The Institute for Energy Economics and Financial Analysis states that if India is to achieve its goal of net-zero emissions by 2070, it must align policy, institutional mechanisms, and capital flows to fund a low-carbon, inclusive, and equitable “just transition”.
“The green transition must address livelihoods, social equity, and regional economic diversification in addition to reducing emissions,” stated Gaurav Upadhyay, an energy finance specialist with IEEFA and the paper’s primary author, who posted the report on the World Economic Forum website recently.
Because their economies and revenues are dependent on businesses like coal mining, thermal power, cement, steel, and automobiles, coal-dependent states like Jharkhand, Chhattisgarh, and Odisha will be the most affected by the change. Although decarbonisation through renewable energy, electric vehicles, and green buildings has been the main focus of India’s climate finance, Upadhyay stated that funds must also assist entrepreneurship, small businesses, skill development, and safety nets for impacted populations.
“At this time, funding for these social aspects is still scarce and dispersed,” he stated, adding that disadvantaged areas might benefit from fiscal transfers, green budgeting, and other public finance instruments. Though institutional coordination is still lacking, policy interest in a just transition is increasing across India’s labour, environment, coal, power, and finance ministries.

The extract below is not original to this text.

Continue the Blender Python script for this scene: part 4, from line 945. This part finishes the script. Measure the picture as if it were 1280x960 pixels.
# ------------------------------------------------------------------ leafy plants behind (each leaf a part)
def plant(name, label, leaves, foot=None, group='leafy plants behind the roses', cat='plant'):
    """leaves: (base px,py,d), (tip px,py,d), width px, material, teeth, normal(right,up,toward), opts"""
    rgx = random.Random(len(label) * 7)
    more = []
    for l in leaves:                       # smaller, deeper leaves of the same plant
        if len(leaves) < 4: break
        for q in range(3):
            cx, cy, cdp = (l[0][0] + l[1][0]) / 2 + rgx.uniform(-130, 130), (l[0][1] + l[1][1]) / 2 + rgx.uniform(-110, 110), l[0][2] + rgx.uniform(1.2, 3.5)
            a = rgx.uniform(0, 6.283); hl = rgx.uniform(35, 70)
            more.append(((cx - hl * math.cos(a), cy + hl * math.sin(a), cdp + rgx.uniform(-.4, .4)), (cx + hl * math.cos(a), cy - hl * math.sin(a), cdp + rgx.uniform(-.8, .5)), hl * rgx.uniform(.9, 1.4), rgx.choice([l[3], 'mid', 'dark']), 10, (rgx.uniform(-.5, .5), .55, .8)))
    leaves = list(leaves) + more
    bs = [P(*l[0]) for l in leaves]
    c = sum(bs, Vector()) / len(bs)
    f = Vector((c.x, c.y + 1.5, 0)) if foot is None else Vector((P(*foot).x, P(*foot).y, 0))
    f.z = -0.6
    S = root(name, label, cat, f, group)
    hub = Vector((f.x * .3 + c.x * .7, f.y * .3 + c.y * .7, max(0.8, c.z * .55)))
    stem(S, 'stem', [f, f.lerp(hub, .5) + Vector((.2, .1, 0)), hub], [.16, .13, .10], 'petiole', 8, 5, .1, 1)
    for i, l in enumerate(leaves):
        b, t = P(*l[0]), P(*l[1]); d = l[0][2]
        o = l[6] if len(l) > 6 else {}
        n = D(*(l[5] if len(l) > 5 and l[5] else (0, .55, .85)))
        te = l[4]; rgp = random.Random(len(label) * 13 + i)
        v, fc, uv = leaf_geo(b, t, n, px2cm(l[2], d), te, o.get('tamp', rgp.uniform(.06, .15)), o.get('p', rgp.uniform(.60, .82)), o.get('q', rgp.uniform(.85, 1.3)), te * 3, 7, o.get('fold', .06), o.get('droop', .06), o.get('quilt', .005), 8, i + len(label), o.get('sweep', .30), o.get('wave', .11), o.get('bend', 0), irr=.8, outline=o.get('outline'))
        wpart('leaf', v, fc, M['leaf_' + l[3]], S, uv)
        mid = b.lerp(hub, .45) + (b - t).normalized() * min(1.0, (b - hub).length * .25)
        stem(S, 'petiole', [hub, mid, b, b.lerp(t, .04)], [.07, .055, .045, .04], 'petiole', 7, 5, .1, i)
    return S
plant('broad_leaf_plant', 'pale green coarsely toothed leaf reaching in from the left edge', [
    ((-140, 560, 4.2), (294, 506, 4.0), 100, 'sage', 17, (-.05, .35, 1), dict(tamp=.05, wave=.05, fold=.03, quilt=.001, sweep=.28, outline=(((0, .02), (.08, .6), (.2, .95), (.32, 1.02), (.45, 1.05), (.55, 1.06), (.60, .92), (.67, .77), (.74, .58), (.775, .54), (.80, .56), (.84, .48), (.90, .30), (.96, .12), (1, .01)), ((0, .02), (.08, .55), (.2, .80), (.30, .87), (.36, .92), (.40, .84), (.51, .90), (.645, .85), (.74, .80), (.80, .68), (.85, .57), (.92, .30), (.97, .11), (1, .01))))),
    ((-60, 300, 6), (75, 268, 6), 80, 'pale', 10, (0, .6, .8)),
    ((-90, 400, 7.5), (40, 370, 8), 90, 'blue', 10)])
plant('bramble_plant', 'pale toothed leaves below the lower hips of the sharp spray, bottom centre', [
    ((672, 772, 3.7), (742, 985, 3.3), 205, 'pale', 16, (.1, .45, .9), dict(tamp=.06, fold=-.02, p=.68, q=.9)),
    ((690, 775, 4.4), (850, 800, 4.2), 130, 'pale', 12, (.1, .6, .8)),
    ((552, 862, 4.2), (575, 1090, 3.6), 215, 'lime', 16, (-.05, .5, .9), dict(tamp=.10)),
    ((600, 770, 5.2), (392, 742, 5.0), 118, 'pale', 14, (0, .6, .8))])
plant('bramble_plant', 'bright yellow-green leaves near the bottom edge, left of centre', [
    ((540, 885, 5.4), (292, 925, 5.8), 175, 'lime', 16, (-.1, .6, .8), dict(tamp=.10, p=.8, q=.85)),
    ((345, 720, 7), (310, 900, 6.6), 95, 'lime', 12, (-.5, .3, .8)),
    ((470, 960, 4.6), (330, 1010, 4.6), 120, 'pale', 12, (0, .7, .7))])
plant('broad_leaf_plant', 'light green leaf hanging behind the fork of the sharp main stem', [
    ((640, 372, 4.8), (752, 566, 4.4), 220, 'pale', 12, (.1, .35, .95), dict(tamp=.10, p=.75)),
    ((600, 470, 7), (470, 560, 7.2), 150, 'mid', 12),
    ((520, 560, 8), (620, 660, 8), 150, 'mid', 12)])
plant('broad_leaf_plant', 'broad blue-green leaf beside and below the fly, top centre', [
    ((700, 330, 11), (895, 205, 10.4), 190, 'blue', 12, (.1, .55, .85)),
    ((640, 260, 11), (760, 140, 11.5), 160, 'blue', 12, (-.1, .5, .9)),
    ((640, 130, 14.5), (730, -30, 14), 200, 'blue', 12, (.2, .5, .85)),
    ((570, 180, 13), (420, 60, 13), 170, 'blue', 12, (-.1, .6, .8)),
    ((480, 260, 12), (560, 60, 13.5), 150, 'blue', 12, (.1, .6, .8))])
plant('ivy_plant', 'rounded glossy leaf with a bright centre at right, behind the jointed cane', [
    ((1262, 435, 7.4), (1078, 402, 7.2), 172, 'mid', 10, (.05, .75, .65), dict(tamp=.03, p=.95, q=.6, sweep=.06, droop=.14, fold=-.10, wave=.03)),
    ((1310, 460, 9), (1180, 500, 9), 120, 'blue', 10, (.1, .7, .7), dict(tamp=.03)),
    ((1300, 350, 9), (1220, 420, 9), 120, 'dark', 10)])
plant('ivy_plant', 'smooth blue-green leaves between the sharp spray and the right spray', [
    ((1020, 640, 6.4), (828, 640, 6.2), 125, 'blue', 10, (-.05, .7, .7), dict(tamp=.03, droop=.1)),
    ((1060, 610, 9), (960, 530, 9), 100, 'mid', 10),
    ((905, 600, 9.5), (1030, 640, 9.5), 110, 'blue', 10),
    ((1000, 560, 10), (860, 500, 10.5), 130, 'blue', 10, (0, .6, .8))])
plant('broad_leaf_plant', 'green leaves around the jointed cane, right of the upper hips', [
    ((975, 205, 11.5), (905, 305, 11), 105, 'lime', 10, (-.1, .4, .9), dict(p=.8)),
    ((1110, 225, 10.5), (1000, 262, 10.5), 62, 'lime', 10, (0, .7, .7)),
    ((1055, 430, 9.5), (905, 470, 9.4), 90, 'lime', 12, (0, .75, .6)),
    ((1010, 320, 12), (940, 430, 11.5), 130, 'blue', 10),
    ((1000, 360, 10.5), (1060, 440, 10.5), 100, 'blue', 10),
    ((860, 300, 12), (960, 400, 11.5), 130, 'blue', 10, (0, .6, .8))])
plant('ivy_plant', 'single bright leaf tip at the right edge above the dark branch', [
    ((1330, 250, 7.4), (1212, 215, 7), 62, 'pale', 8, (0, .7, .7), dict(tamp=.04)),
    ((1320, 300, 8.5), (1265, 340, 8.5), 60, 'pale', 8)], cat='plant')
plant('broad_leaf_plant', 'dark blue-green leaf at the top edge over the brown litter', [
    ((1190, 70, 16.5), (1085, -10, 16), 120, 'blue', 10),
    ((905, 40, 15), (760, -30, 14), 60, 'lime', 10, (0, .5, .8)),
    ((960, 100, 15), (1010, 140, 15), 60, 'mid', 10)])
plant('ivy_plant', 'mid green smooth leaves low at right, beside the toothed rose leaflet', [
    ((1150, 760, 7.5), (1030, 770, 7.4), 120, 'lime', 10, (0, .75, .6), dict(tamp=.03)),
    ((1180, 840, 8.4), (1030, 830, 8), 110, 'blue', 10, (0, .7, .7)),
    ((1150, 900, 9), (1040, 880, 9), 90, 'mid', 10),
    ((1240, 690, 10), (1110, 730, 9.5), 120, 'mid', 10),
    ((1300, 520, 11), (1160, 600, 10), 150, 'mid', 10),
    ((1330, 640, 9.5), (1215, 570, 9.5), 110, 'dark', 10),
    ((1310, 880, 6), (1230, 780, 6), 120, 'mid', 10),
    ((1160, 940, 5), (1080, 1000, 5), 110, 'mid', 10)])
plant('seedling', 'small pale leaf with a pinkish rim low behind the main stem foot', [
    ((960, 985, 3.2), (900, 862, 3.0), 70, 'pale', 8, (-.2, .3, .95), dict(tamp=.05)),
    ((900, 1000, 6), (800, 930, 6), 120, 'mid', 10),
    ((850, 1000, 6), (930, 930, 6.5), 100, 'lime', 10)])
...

There is no system in place to coordinate funding at the federal, state, and regulatory levels, which results in inefficiencies and a lack of local needs alignment.
Current tools like concessional loans, corporate social responsibility funds, and sovereign green bonds might be labelled and steered towards community-focused goals.
For instance, CSR spending in coal regions might give priority to education, health care, and entrepreneurship. To engage in just transition initiatives, private investors want quantifiable results, risk mitigation strategies, and unambiguous governmental signals, according to Upadhyay.
While sustainability-linked loans and bonds could tie funding to workforce or regional development targets, blended finance solutions could reduce the risk of investments.
In order to include just transition principles into reporting, lending, and project planning, the report recommended capacity-building at all levels, from the Reserve Bank of India and Securities and Exchange Board of India to state governments and civil society. India should concentrate on preparation measures between 2025 and 2030, such as requiring just transition disclosures under SEBI’s framework for business responsibility and sustainability reporting. Green jobs should be given priority in state budgets, and financing windows should be expanded between 2031 and 2035.
In order to guarantee that vulnerable populations are not left behind, ministries, state governments, businesses, and academic institutions must collaborate in the long run to reinvest green industry tax income into transition initiatives.
According to Upadhyay, “India must fortify the social scaffolding necessary to ensure that workers, communities, and vulnerable regions are not left behind as it accelerates the shift away from fossil fuels.” “The transition can be made both equitable and environmentally friendly with a well-designed just transition financing ecosystem.”